Here is a YouTube Video that shows a line but there were no lines during those days.



Going back to from Boris Jordan Washington post Outlook article the article writes about why the Russians think that Putin is good and have voted for him again. In have not been back to Russia after 1992 but it is evident that the last 15 years have been bad for Russia Boris says “Hyperinflation and the government's default on its obligations destroyed their savings and pensions. In the first five years of the decade, Russia's gross domestic product fell by more than 50 percent while prices rose 6,000-fold.”

My salary was paid in equivalent currency so my first salary was 160 rubles and when I left Moscow in 1992 it was $160,000 rubles. Most Common folk did not have the luxury of having their salaries linked to inflation. During those days retirees had to start selling their personal belongings to survive. Retirees made statements like "At least under the Communists I wasn't hungry," Crimes and lawlessness became a big problem in Moscow. One day while I was at work my apartment was burglarized and my TV VCR and music system were stolen.

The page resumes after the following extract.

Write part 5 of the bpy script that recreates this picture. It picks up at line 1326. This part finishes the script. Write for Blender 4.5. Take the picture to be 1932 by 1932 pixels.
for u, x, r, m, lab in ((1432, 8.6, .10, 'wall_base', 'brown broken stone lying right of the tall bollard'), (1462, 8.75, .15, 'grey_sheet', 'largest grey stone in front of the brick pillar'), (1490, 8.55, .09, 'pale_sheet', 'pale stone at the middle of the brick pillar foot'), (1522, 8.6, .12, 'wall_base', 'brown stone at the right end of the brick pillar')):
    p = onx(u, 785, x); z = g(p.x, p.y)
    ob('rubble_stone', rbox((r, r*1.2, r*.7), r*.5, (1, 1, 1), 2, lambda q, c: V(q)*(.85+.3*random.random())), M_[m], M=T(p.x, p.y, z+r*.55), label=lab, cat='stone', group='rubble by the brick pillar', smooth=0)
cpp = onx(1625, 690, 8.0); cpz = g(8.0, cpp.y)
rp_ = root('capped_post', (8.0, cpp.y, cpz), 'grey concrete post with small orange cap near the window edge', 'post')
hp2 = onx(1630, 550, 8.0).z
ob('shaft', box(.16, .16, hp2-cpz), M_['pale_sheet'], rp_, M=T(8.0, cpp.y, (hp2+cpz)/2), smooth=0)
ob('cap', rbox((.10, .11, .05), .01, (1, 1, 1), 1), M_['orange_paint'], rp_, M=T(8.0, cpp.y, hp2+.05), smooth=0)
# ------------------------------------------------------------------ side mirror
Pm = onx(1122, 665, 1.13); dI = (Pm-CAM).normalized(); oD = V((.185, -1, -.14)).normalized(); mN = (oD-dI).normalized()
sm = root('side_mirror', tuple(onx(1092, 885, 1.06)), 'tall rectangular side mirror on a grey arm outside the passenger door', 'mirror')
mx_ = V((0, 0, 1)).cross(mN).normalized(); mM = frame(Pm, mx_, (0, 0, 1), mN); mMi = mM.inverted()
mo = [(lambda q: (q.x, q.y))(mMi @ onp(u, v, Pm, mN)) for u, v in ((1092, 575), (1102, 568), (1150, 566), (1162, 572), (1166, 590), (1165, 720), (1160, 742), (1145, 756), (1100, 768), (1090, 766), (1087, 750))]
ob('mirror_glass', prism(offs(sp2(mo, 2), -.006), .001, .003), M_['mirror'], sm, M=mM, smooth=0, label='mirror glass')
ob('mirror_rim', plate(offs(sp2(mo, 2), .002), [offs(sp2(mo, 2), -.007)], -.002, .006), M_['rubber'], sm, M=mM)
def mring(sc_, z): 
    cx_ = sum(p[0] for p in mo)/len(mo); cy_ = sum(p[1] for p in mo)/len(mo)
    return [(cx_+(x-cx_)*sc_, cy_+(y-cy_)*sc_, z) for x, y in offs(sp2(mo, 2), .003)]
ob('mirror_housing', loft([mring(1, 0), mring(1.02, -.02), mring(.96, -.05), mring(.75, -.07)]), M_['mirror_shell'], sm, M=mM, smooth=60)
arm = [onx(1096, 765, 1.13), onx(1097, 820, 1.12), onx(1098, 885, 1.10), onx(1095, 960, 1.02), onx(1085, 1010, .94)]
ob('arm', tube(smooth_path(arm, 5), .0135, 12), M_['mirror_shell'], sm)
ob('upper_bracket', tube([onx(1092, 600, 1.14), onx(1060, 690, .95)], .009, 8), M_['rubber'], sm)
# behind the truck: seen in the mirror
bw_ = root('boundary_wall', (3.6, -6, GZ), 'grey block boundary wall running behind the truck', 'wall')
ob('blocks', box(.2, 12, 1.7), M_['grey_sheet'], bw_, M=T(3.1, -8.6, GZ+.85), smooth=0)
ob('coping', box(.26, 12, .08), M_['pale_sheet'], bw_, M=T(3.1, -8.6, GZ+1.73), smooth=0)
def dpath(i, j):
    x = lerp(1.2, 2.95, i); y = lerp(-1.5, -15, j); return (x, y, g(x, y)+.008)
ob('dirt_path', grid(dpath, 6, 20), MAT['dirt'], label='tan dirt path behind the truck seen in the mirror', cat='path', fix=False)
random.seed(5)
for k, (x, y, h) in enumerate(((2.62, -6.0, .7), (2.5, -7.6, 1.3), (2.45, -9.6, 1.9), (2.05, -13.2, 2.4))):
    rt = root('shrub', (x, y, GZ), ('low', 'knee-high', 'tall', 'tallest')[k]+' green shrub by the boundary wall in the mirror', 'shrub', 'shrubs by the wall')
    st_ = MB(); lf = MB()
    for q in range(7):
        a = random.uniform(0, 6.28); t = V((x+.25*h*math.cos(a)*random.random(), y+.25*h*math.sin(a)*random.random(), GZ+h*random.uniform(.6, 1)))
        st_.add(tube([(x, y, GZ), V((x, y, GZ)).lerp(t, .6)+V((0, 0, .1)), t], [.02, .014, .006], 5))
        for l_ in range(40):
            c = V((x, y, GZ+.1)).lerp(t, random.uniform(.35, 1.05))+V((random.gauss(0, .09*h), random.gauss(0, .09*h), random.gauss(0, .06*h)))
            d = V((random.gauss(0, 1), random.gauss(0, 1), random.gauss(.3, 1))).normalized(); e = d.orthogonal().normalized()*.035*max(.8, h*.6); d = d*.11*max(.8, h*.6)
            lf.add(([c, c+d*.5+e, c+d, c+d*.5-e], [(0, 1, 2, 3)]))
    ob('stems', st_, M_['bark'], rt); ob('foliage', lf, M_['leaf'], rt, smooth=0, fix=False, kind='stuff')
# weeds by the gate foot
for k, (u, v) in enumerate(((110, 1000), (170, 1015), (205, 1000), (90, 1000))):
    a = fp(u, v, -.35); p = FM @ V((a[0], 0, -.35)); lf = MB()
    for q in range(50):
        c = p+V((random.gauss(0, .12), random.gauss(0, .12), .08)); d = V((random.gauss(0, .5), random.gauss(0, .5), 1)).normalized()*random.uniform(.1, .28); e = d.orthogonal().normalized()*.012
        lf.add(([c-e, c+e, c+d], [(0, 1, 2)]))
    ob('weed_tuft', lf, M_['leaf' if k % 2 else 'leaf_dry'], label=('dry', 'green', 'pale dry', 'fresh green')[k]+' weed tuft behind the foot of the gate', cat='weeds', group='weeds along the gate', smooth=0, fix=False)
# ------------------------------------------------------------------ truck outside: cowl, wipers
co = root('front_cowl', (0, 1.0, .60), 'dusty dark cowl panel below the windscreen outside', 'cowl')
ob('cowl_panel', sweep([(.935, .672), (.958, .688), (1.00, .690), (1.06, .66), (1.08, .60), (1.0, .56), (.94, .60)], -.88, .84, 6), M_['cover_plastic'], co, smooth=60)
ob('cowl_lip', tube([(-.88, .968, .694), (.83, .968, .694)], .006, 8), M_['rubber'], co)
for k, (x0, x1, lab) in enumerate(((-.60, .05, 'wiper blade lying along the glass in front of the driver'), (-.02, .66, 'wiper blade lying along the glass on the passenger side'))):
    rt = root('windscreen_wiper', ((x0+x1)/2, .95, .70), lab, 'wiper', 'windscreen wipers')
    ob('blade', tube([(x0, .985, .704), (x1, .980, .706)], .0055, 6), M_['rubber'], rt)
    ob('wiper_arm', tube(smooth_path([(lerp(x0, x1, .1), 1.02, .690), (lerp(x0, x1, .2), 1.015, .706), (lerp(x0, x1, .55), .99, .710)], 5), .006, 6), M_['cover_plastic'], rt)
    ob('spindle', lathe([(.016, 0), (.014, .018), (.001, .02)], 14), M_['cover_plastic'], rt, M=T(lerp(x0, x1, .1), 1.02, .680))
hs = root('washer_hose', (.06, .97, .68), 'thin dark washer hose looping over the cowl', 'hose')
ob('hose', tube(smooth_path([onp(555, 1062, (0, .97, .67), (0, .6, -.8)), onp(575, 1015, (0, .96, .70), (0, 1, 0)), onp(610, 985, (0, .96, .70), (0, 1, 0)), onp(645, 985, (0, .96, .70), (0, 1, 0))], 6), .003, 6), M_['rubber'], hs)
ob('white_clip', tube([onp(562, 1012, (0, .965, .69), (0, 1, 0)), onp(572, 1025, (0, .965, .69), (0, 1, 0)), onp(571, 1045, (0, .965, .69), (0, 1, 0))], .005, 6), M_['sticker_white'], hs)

What Putin did according to Boris Jordan w’ crack down on the excesses of the earlier era and return stability -- and a measure of dignity -- to Russian life. “
“Russians support their president because he did something rare for a politician: He delivered. Russia today is a resurgent economic power, with the tenth-largest economy in the world. Eighty percent of the economy is privatized, according to the Accounts Chamber of the Russian Federation. And the country is flush with oil revenue, having overtaken Saudi Arabia as the world's leading producer of oil”
I am not a political commentator and will not tell you what is right or wrong but I guess if you ask a hungry man if he wants food or democracy I think he will choose food. That si what the Russians have done in these elections.